Goal: Exactly as given, repeat all of the entries.
▼
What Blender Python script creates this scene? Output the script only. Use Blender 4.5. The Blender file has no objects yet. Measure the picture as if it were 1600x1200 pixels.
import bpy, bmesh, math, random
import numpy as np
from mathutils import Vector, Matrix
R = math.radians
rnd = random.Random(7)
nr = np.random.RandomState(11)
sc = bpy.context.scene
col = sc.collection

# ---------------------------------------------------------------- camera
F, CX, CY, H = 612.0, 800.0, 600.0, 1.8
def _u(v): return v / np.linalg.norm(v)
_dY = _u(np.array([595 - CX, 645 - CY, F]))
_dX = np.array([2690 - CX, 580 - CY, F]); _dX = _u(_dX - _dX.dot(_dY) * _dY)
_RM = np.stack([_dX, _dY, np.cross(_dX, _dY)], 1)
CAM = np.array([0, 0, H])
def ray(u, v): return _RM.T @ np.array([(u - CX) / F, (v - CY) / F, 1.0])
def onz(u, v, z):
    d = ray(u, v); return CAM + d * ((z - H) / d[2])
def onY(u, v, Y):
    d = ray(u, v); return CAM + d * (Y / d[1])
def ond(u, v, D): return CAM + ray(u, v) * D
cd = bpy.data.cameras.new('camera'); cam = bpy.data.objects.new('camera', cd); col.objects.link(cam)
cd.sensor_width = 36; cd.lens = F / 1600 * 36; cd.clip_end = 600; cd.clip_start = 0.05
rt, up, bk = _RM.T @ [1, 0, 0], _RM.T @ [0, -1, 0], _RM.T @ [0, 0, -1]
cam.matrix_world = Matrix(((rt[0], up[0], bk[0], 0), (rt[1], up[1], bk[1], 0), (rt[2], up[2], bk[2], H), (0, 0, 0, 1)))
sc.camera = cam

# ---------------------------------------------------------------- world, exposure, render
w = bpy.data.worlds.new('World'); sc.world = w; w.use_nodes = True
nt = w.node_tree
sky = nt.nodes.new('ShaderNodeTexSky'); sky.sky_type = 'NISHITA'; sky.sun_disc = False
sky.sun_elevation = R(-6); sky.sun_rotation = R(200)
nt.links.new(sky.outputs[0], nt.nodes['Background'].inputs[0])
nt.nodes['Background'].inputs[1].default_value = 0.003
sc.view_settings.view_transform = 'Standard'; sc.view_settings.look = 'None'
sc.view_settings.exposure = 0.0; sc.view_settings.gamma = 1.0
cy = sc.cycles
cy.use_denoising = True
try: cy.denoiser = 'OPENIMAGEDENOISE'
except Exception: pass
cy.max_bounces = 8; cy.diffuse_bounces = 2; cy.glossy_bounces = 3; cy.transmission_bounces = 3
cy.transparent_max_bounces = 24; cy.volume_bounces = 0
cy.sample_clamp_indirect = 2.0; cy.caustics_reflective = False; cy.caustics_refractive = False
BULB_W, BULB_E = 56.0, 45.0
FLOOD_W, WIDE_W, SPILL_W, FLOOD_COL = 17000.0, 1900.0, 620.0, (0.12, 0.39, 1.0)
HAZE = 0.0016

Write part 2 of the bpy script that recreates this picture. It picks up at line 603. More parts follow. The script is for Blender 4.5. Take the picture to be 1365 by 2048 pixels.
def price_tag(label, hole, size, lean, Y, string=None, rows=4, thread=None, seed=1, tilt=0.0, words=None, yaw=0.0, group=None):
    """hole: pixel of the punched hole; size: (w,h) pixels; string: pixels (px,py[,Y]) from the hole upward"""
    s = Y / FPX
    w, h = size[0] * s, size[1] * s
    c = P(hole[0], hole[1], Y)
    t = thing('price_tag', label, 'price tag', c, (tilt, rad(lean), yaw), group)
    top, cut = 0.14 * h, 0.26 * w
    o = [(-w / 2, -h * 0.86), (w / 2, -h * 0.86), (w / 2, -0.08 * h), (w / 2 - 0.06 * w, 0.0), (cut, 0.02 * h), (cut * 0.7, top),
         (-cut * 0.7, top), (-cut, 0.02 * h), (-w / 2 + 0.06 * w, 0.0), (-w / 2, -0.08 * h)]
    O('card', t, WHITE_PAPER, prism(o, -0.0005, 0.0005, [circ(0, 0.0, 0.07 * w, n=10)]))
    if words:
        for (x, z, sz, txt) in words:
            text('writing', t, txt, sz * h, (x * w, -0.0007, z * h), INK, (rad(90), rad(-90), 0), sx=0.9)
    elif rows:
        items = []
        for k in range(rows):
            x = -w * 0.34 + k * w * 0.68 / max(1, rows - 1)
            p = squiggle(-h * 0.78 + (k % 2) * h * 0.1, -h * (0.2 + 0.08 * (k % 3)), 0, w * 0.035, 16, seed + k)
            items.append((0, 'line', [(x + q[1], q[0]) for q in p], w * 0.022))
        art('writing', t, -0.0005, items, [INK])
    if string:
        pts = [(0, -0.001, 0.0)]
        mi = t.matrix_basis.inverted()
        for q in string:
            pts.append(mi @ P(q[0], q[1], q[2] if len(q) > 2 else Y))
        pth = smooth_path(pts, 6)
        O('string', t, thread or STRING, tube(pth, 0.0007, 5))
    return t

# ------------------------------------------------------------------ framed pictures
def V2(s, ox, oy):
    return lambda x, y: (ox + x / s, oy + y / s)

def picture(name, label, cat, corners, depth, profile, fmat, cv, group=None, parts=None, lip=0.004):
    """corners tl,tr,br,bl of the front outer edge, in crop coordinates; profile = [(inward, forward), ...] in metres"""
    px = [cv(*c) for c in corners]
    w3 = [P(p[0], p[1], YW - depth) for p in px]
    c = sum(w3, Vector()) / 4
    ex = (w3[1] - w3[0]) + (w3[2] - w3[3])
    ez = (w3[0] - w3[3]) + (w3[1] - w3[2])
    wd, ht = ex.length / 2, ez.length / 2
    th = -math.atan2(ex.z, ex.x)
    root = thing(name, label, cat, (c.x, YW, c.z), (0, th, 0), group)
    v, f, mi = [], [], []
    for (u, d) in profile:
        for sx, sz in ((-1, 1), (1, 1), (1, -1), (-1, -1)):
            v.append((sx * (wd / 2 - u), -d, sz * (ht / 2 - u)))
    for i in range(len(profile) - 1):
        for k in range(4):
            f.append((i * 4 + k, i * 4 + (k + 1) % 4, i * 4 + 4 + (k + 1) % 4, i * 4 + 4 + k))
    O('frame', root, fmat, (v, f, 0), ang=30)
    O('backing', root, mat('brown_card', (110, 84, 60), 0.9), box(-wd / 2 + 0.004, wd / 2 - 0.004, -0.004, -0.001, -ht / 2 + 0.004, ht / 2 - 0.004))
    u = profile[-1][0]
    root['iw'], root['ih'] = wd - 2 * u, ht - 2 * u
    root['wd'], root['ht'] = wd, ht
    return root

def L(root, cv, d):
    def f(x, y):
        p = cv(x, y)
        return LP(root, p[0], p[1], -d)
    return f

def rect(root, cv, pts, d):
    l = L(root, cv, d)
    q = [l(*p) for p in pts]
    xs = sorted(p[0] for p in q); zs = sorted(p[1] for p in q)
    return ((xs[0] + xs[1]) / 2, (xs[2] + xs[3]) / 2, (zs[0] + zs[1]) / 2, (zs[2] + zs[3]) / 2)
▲
Reply to the task:
What Blender Python script creates this scene? Output the script only. Use Blender 4.5. The Blender file has no objects yet. Measure the picture as if it were 1600x1200 pixels.
import bpy, bmesh, math, random
import numpy as np
from mathutils import Vector, Matrix
R = math.radians
rnd = random.Random(7)
nr = np.random.RandomState(11)
sc = bpy.context.scene
col = sc.collection

# ---------------------------------------------------------------- camera
F, CX, CY, H = 612.0, 800.0, 600.0, 1.8
def _u(v): return v / np.linalg.norm(v)
_dY = _u(np.array([595 - CX, 645 - CY, F]))
_dX = np.array([2690 - CX, 580 - CY, F]); _dX = _u(_dX - _dX.dot(_dY) * _dY)
_RM = np.stack([_dX, _dY, np.cross(_dX, _dY)], 1)
CAM = np.array([0, 0, H])
def ray(u, v): return _RM.T @ np.array([(u - CX) / F, (v - CY) / F, 1.0])
def onz(u, v, z):
    d = ray(u, v); return CAM + d * ((z - H) / d[2])
def onY(u, v, Y):
    d = ray(u, v); return CAM + d * (Y / d[1])
def ond(u, v, D): return CAM + ray(u, v) * D
cd = bpy.data.cameras.new('camera'); cam = bpy.data.objects.new('camera', cd); col.objects.link(cam)
cd.sensor_width = 36; cd.lens = F / 1600 * 36; cd.clip_end = 600; cd.clip_start = 0.05
rt, up, bk = _RM.T @ [1, 0, 0], _RM.T @ [0, -1, 0], _RM.T @ [0, 0, -1]
cam.matrix_world = Matrix(((rt[0], up[0], bk[0], 0), (rt[1], up[1], bk[1], 0), (rt[2], up[2], bk[2], H), (0, 0, 0, 1)))
sc.camera = cam

# ---------------------------------------------------------------- world, exposure, render
w = bpy.data.worlds.new('World'); sc.world = w; w.use_nodes = True
nt = w.node_tree
sky = nt.nodes.new('ShaderNodeTexSky'); sky.sky_type = 'NISHITA'; sky.sun_disc = False
sky.sun_elevation = R(-6); sky.sun_rotation = R(200)
nt.links.new(sky.outputs[0], nt.nodes['Background'].inputs[0])
nt.nodes['Background'].inputs[1].default_value = 0.003
sc.view_settings.view_transform = 'Standard'; sc.view_settings.look = 'None'
sc.view_settings.exposure = 0.0; sc.view_settings.gamma = 1.0
cy = sc.cycles
cy.use_denoising = True
try: cy.denoiser = 'OPENIMAGEDENOISE'
except Exception: pass
cy.max_bounces = 8; cy.diffuse_bounces = 2; cy.glossy_bounces = 3; cy.transmission_bounces = 3
cy.transparent_max_bounces = 24; cy.volume_bounces = 0
cy.sample_clamp_indirect = 2.0; cy.caustics_reflective = False; cy.caustics_refractive = False
BULB_W, BULB_E = 56.0, 45.0
FLOOD_W, WIDE_W, SPILL_W, FLOOD_COL = 17000.0, 1900.0, 620.0, (0.12, 0.39, 1.0)
HAZE = 0.0016

Write part 2 of the bpy script that recreates this picture. It picks up at line 603. More parts follow. The script is for Blender 4.5. Take the picture to be 1365 by 2048 pixels.
def price_tag(label, hole, size, lean, Y, string=None, rows=4, thread=None, seed=1, tilt=0.0, words=None, yaw=0.0, group=None):
    """hole: pixel of the punched hole; size: (w,h) pixels; string: pixels (px,py[,Y]) from the hole upward"""
    s = Y / FPX
    w, h = size[0] * s, size[1] * s
    c = P(hole[0], hole[1], Y)
    t = thing('price_tag', label, 'price tag', c, (tilt, rad(lean), yaw), group)
    top, cut = 0.14 * h, 0.26 * w
    o = [(-w / 2, -h * 0.86), (w / 2, -h * 0.86), (w / 2, -0.08 * h), (w / 2 - 0.06 * w, 0.0), (cut, 0.02 * h), (cut * 0.7, top),
         (-cut * 0.7, top), (-cut, 0.02 * h), (-w / 2 + 0.06 * w, 0.0), (-w / 2, -0.08 * h)]
    O('card', t, WHITE_PAPER, prism(o, -0.0005, 0.0005, [circ(0, 0.0, 0.07 * w, n=10)]))
    if words:
        for (x, z, sz, txt) in words:
            text('writing', t, txt, sz * h, (x * w, -0.0007, z * h), INK, (rad(90), rad(-90), 0), sx=0.9)
    elif rows:
        items = []
        for k in range(rows):
            x = -w * 0.34 + k * w * 0.68 / max(1, rows - 1)
            p = squiggle(-h * 0.78 + (k % 2) * h * 0.1, -h * (0.2 + 0.08 * (k % 3)), 0, w * 0.035, 16, seed + k)
            items.append((0, 'line', [(x + q[1], q[0]) for q in p], w * 0.022))
        art('writing', t, -0.0005, items, [INK])
    if string:
        pts = [(0, -0.001, 0.0)]
        mi = t.matrix_basis.inverted()
        for q in string:
            pts.append(mi @ P(q[0], q[1], q[2] if len(q) > 2 else Y))
        pth = smooth_path(pts, 6)
        O('string', t, thread or STRING, tube(pth, 0.0007, 5))
    return t

# ------------------------------------------------------------------ framed pictures
def V2(s, ox, oy):
    return lambda x, y: (ox + x / s, oy + y / s)

def picture(name, label, cat, corners, depth, profile, fmat, cv, group=None, parts=None, lip=0.004):
    """corners tl,tr,br,bl of the front outer edge, in crop coordinates; profile = [(inward, forward), ...] in metres"""
    px = [cv(*c) for c in corners]
    w3 = [P(p[0], p[1], YW - depth) for p in px]
    c = sum(w3, Vector()) / 4
    ex = (w3[1] - w3[0]) + (w3[2] - w3[3])
    ez = (w3[0] - w3[3]) + (w3[1] - w3[2])
    wd, ht = ex.length / 2, ez.length / 2
    th = -math.atan2(ex.z, ex.x)
    root = thing(name, label, cat, (c.x, YW, c.z), (0, th, 0), group)
    v, f, mi = [], [], []
    for (u, d) in profile:
        for sx, sz in ((-1, 1), (1, 1), (1, -1), (-1, -1)):
            v.append((sx * (wd / 2 - u), -d, sz * (ht / 2 - u)))
    for i in range(len(profile) - 1):
        for k in range(4):
            f.append((i * 4 + k, i * 4 + (k + 1) % 4, i * 4 + 4 + (k + 1) % 4, i * 4 + 4 + k))
    O('frame', root, fmat, (v, f, 0), ang=30)
    O('backing', root, mat('brown_card', (110, 84, 60), 0.9), box(-wd / 2 + 0.004, wd / 2 - 0.004, -0.004, -0.001, -ht / 2 + 0.004, ht / 2 - 0.004))
    u = profile[-1][0]
    root['iw'], root['ih'] = wd - 2 * u, ht - 2 * u
    root['wd'], root['ht'] = wd, ht
    return root

def L(root, cv, d):
    def f(x, y):
        p = cv(x, y)
        return LP(root, p[0], p[1], -d)
    return f

def rect(root, cv, pts, d):
    l = L(root, cv, d)
    q = [l(*p) for p in pts]
    xs = sorted(p[0] for p in q); zs = sorted(p[1] for p in q)
    return ((xs[0] + xs[1]) / 2, (xs[2] + xs[3]) / 2, (zs[0] + zs[1]) / 2, (zs[2] + zs[3]) / 2)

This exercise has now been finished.